The financial numbers alone are alarming. Since 2018, Canada Post has lost $3.8 billion before tax. Parcel volumes have plummeted, down 65% compared to last year, and letter mail continues its long, inevitable decline. This isn’t a temporary slump; it’s a systemic shift in how Canadians send and receive goods and information. The institution’s survival clearly depends on adapting to this new reality, fast.
Yet, adaptation doesn’t come without sacrifice. The proposal to introduce part-time positions for weekend deliveries—paid on par with full-time workers, with comparable benefits and pensions—is being framed as a compromise. But make no mistake: for many employees, this represents a significant threat. Part-time jobs are often viewed as precarious and less secure, feeding anxieties about layoffs or erosion of full-time roles.
Workers, like Lorraine Muller who has seen the daily grind both on the street and inside sorting facilities, are caught in a tough spot. They recognize the need for structural reform, but that doesn’t make the uncertainty easier to bear. What’s needed is a vision for Canada Post that doesn’t just cut costs but reimagines the role of this essential public service in communities that are increasingly underserved by other institutions—like banks, which are closing branches in small towns.

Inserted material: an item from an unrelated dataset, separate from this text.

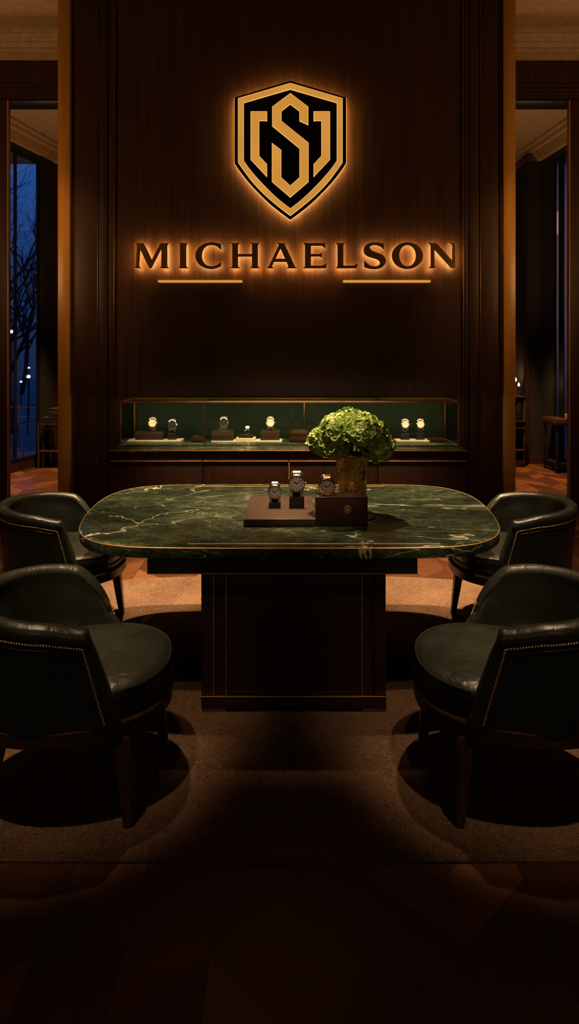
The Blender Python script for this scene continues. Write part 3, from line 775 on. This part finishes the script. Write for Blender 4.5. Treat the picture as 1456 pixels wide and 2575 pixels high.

In countries like France and the Czech Republic, postal services have expanded into banking and other community services, filling vital gaps. Could Canada Post do the same? If the organization is to remain relevant, it has to find ways to attract customers back, not push them away through service disruptions and labor disputes.
The fallout from last year’s month-long strike—costing the company $208 million and prompting customers to seek alternatives—is still fresh. The ongoing negotiations are as much about restoring trust as they are about wages or hours. Without it, more businesses will continue to look elsewhere, accelerating the decline.
For Canada Post to survive, it must embrace innovation, yes. But it also must respect the people who have kept its wheels turning for generations. Permanent part-time work with full benefits might be a step forward for some workers, but it won’t erase the fear and frustration many feel about the uncertain future. And while “dynamic routing” sounds efficient on paper, changing a mail carrier’s route daily could disrupt the consistency and personal touch that customers expect.
Ultimately, Canada Post is at a crossroads. Its crisis is existential, but the solution isn’t simple cost-cutting or forcing workers to accept precarious conditions. It requires bold, creative thinking—both from management and the union—to forge a new path that secures the institution’s future and respects its workforce.
Without that balance, we risk losing more than just a postal service; we risk losing a vital piece of Canada’s social fabric.